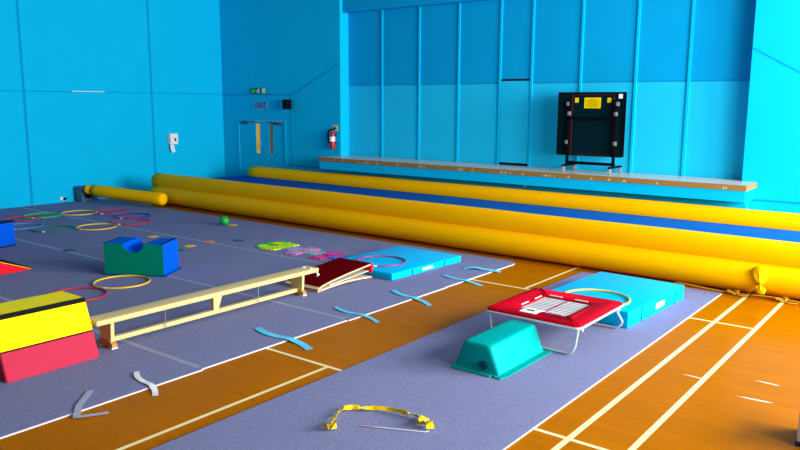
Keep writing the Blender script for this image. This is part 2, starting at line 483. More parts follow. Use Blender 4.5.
# lashing rope along the foot of the front tube, with two knots
pts = []
for i in range(120):
    x = 3.75 + 2.9 * i / 119
    pts.append((x, 10.90 + dy - .03 - .012 * sin(x * 3.1), .03 + .012 * sin(x * 5.3)))
MB().tube(pts, .009, 6).build('lashing_rope', 'rope_yellow', I)
for kx in (4.55, 5.16):
    b = MB()
    for k in range(2):
        loop = [(kx + .055 * cos(t) * (1 + .3 * k), 10.85 + dy + .04 * sin(t + k), .035 + .022 * sin(t * 2 + k)) for t in [2 * pi * q / 14 for q in range(14)]]
        b.tube(loop, .013, 6, closed=True)
    b.tube([(kx, 10.85 + dy, .03), (kx + .1, 10.80 + dy, .015), (kx + .22, 10.82 + dy, .014)], .012, 6)
    b.build('rope_knot', 'rope_yellow', I)
# tied-off air spout
b = MB(); rings = []
seg = 24
org = Vector((4.86, 10.93 + dy, .31)); end = Vector((4.90, 10.78 + dy, .20)); ax = (end - org)
for t, r in ((-.3, .12), (0, .12), (.2, .11), (.45, .085), (.68, .055), (.86, .030), (1.0, .024), (1.1, .036), (1.3, .055), (1.5, .05), (1.55, .03)):
    c = org + ax * t + (Vector((.03, .0, -.035)) * max(0, t - 1))
    u = Vector((1, 0, 0)); v = ax.normalized().cross(u).normalized(); u = v.cross(ax.normalized())
    rings.append([b.bm.verts.new(c + (u * cos(2 * pi * j / seg) + v * sin(2 * pi * j / seg)) * r * (1 + (.10 if 0 < t < .9 else .2 if t > 1 else .0) * cos(j * pi * 2 / 3))) for j in range(seg)])
for a, c in zip(rings, rings[1:]):
    for j in range(seg): b._face([a[j], a[(j + 1) % seg], c[(j + 1) % seg], c[j]])
b._face(rings[-1])
sp = b.build('air_spout', 'vinyl_yellow', I, 60)
tc_ = org + ax * .97
b = MB().tube([tc_ + (Vector((cos(t), 0, 0)) * .03 + Vector((0, .7, -.7)) * .03 * sin(t)) for t in [2 * pi * q / 12 for q in range(12)]], .008, 6, closed=True)
b.tube([tc_ + Vector((0, .0, -.03)), tc_ + Vector((-.04, .0, -.07)), tc_ + Vector((-.09, -.01, -.13)), (tc_.x - .13, tc_.y - .03, .012)], .007, 6)
b.build('tie_cord', 'black', sp)
# inflation sleeve to the blower by the left wall
h0, h1 = Vector((-17.82 + 7, 9.95 + dy, .345)), Vector((-15.58 + 7, 10.57 + dy, .235))
pp = []; rr = []
d = h1 - h0
for t, r in ((-.09, .06), (-.078, .11), (-.03, .12), (-.012, .08), (.0, .07), (.010, .10), (.03, .135), (.10, .15), (.3, .15), (.5, .145), (.7, .15), (.9, .155), (.97, .155), (.99, .135), (1.0, .08)):
    pp.append(h0 + d * t); rr.append(r)
sl = MB().tube(pp, rr, 18).build('inflation_sleeve', 'vinyl_yellow', I, 50)
MB().tube([h0 - d * .006, h0 + d * .006], .079, 16).build('tie_band', 'black', sl)

Bw = thing('air_blower', 'squat dark blue box blower at the foot of the left wall', 'blower', (-18.33, 10.20, 0.018), radians(6))
MB().box(-.13, .13, -.24, .24, 0.02, .40, .02).box(-.11, .11, -.22, .22, 0, .03).build('housing', 'blower_blue', Bw)
RY90 = Matrix.Translation((.13, -.06, .20)) @ Matrix.Rotation(radians(90), 4, 'Y')
MB().lathe([(.15, 0), (.15, .015), (.125, .02), (.125, .004)], seg=24, T=RY90).build('intake_ring', 'blower_blue', Bw)
MB().lathe([(.12, 0.001), (.12, .006)], seg=24, T=RY90).build('intake_grille', 'blower_dark', Bw)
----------
#### Written request
Repeat verbatim all the material, but not the pictures.

#### Response to this exercise
Keep writing the Blender script for this image. This is part 2, starting at line 483. More parts follow. Use Blender 4.5.
# lashing rope along the foot of the front tube, with two knots
pts = []
for i in range(120):
    x = 3.75 + 2.9 * i / 119
    pts.append((x, 10.90 + dy - .03 - .012 * sin(x * 3.1), .03 + .012 * sin(x * 5.3)))
MB().tube(pts, .009, 6).build('lashing_rope', 'rope_yellow', I)
for kx in (4.55, 5.16):
    b = MB()
    for k in range(2):
        loop = [(kx + .055 * cos(t) * (1 + .3 * k), 10.85 + dy + .04 * sin(t + k), .035 + .022 * sin(t * 2 + k)) for t in [2 * pi * q / 14 for q in range(14)]]
        b.tube(loop, .013, 6, closed=True)
    b.tube([(kx, 10.85 + dy, .03), (kx + .1, 10.80 + dy, .015), (kx + .22, 10.82 + dy, .014)], .012, 6)
    b.build('rope_knot', 'rope_yellow', I)
# tied-off air spout
b = MB(); rings = []
seg = 24
org = Vector((4.86, 10.93 + dy, .31)); end = Vector((4.90, 10.78 + dy, .20)); ax = (end - org)
for t, r in ((-.3, .12), (0, .12), (.2, .11), (.45, .085), (.68, .055), (.86, .030), (1.0, .024), (1.1, .036), (1.3, .055), (1.5, .05), (1.55, .03)):
    c = org + ax * t + (Vector((.03, .0, -.035)) * max(0, t - 1))
    u = Vector((1, 0, 0)); v = ax.normalized().cross(u).normalized(); u = v.cross(ax.normalized())
    rings.append([b.bm.verts.new(c + (u * cos(2 * pi * j / seg) + v * sin(2 * pi * j / seg)) * r * (1 + (.10 if 0 < t < .9 else .2 if t > 1 else .0) * cos(j * pi * 2 / 3))) for j in range(seg)])
for a, c in zip(rings, rings[1:]):
    for j in range(seg): b._face([a[j], a[(j + 1) % seg], c[(j + 1) % seg], c[j]])
b._face(rings[-1])
sp = b.build('air_spout', 'vinyl_yellow', I, 60)
tc_ = org + ax * .97
b = MB().tube([tc_ + (Vector((cos(t), 0, 0)) * .03 + Vector((0, .7, -.7)) * .03 * sin(t)) for t in [2 * pi * q / 12 for q in range(12)]], .008, 6, closed=True)
b.tube([tc_ + Vector((0, .0, -.03)), tc_ + Vector((-.04, .0, -.07)), tc_ + Vector((-.09, -.01, -.13)), (tc_.x - .13, tc_.y - .03, .012)], .007, 6)
b.build('tie_cord', 'black', sp)
# inflation sleeve to the blower by the left wall
h0, h1 = Vector((-17.82 + 7, 9.95 + dy, .345)), Vector((-15.58 + 7, 10.57 + dy, .235))
pp = []; rr = []
d = h1 - h0
for t, r in ((-.09, .06), (-.078, .11), (-.03, .12), (-.012, .08), (.0, .07), (.010, .10), (.03, .135), (.10, .15), (.3, .15), (.5, .145), (.7, .15), (.9, .155), (.97, .155), (.99, .135), (1.0, .08)):
    pp.append(h0 + d * t); rr.append(r)
sl = MB().tube(pp, rr, 18).build('inflation_sleeve', 'vinyl_yellow', I, 50)
MB().tube([h0 - d * .006, h0 + d * .006], .079, 16).build('tie_band', 'black', sl)

Bw = thing('air_blower', 'squat dark blue box blower at the foot of the left wall', 'blower', (-18.33, 10.20, 0.018), radians(6))
MB().box(-.13, .13, -.24, .24, 0.02, .40, .02).box(-.11, .11, -.22, .22, 0, .03).build('housing', 'blower_blue', Bw)
RY90 = Matrix.Translation((.13, -.06, .20)) @ Matrix.Rotation(radians(90), 4, 'Y')
MB().lathe([(.15, 0), (.15, .015), (.125, .02), (.125, .004)], seg=24, T=RY90).build('intake_ring', 'blower_blue', Bw)
MB().lathe([(.12, 0.001), (.12, .006)], seg=24, T=RY90).build('intake_grille', 'blower_dark', Bw)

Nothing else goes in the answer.